TASK REQUIREMENTS
Pictures in the data below are not part of the copy; transcribe everything else exactly.

GIVEN INFORMATION
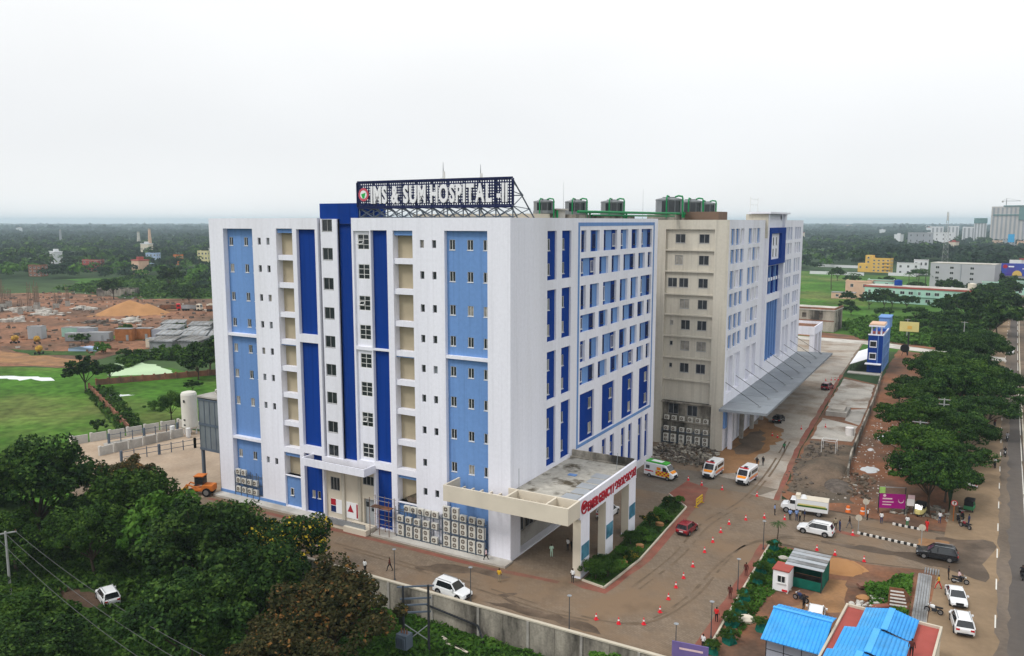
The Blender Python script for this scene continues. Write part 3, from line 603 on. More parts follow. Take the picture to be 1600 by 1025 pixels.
po = hb(pm, 'porch_slab', 'white_paint'); hb(LF.box(MB(), u0 + .2, u1 - .2, -2.1, -.02, 8.2, 8.24), 'porch_floor', 'dark_rubble', po)
rp = MB(); rp.box(-30, -24.5, -2.1, -.6, .01, .5); rp.box(-24.5, -20.6, -2.6, -.3, .01, .75)
rmp = hb(rp, 'entrance_ramp', 'cream_paint')
rl = MB()
for k in range(12): rl.bar((-30 + k * .8, -2.15, .5), (-30 + k * .8, -2.15, 1.35), .04)
for z in (.8, 1.1, 1.35): rl.bar((-30, -2.15, z), (-21, -2.15, z), .05)
hb(rl, 'railing', 'steel_dark', rmp); hb(LF.box(MB(), -30, -21, -2.2, -2.17, .5, 1.3), 'railing_panel', 'steel_grey', rmp)
hb(MB().box(-51.3, -30.8, -1.6, -.002, .0, .32), 'plinth', 'concrete_pale'); hb(MB().box(-20.4, 0.3, -1.9, -.002, .0, .26), 'plinth', 'concrete_pale'); hb(MB().box(-45, -43, -2.6, -1.601, 0, .55), 'step', 'concrete_pale')
hb(MB().box(-51.4, -37.7, -.06, -.003, .32, .75), 'skirting', 'light_blue_paint')
# ---- right facade
rops = []; rwin = []
DS = [(33.95, 40.23), (26.0, 32.7), (18.35, 24.7), (9.42, 17.3)]
for (a, b) in ((9.4, 12.0), (13.6, 16.4)):
    for (c, e_) in DS: rops.append((a, b, c, e_, .26))
ODD = [(19.5, 21.2), (22.6, 25.8), (27.3, 32.4), (33.8, 36.9), (38.3, 41.4), (42.7, 47.6)]
EVN = [(19.5, 24.5), (25.8, 29.1), (30.4, 33.7), (35.1, 40.0), (41.5, 44.4), (45.8, 47.6)]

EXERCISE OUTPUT
The Blender Python script for this scene continues. Write part 3, from line 603 on. More parts follow. Take the picture to be 1600 by 1025 pixels.
po = hb(pm, 'porch_slab', 'white_paint'); hb(LF.box(MB(), u0 + .2, u1 - .2, -2.1, -.02, 8.2, 8.24), 'porch_floor', 'dark_rubble', po)
rp = MB(); rp.box(-30, -24.5, -2.1, -.6, .01, .5); rp.box(-24.5, -20.6, -2.6, -.3, .01, .75)
rmp = hb(rp, 'entrance_ramp', 'cream_paint')
rl = MB()
for k in range(12): rl.bar((-30 + k * .8, -2.15, .5), (-30 + k * .8, -2.15, 1.35), .04)
for z in (.8, 1.1, 1.35): rl.bar((-30, -2.15, z), (-21, -2.15, z), .05)
hb(rl, 'railing', 'steel_dark', rmp); hb(LF.box(MB(), -30, -21, -2.2, -2.17, .5, 1.3), 'railing_panel', 'steel_grey', rmp)
hb(MB().box(-51.3, -30.8, -1.6, -.002, .0, .32), 'plinth', 'concrete_pale'); hb(MB().box(-20.4, 0.3, -1.9, -.002, .0, .26), 'plinth', 'concrete_pale'); hb(MB().box(-45, -43, -2.6, -1.601, 0, .55), 'step', 'concrete_pale')
hb(MB().box(-51.4, -37.7, -.06, -.003, .32, .75), 'skirting', 'light_blue_paint')
# ---- right facade
rops = []; rwin = []
DS = [(33.95, 40.23), (26.0, 32.7), (18.35, 24.7), (9.42, 17.3)]
for (a, b) in ((9.4, 12.0), (13.6, 16.4)):
    for (c, e_) in DS: rops.append((a, b, c, e_, .26))
ODD = [(19.5, 21.2), (22.6, 25.8), (27.3, 32.4), (33.8, 36.9), (38.3, 41.4), (42.7, 47.6)]
EVN = [(19.5, 24.5), (25.8, 29.1), (30.4, 33.7), (35.1, 40.0), (41.5, 44.4), (45.8, 47.6)]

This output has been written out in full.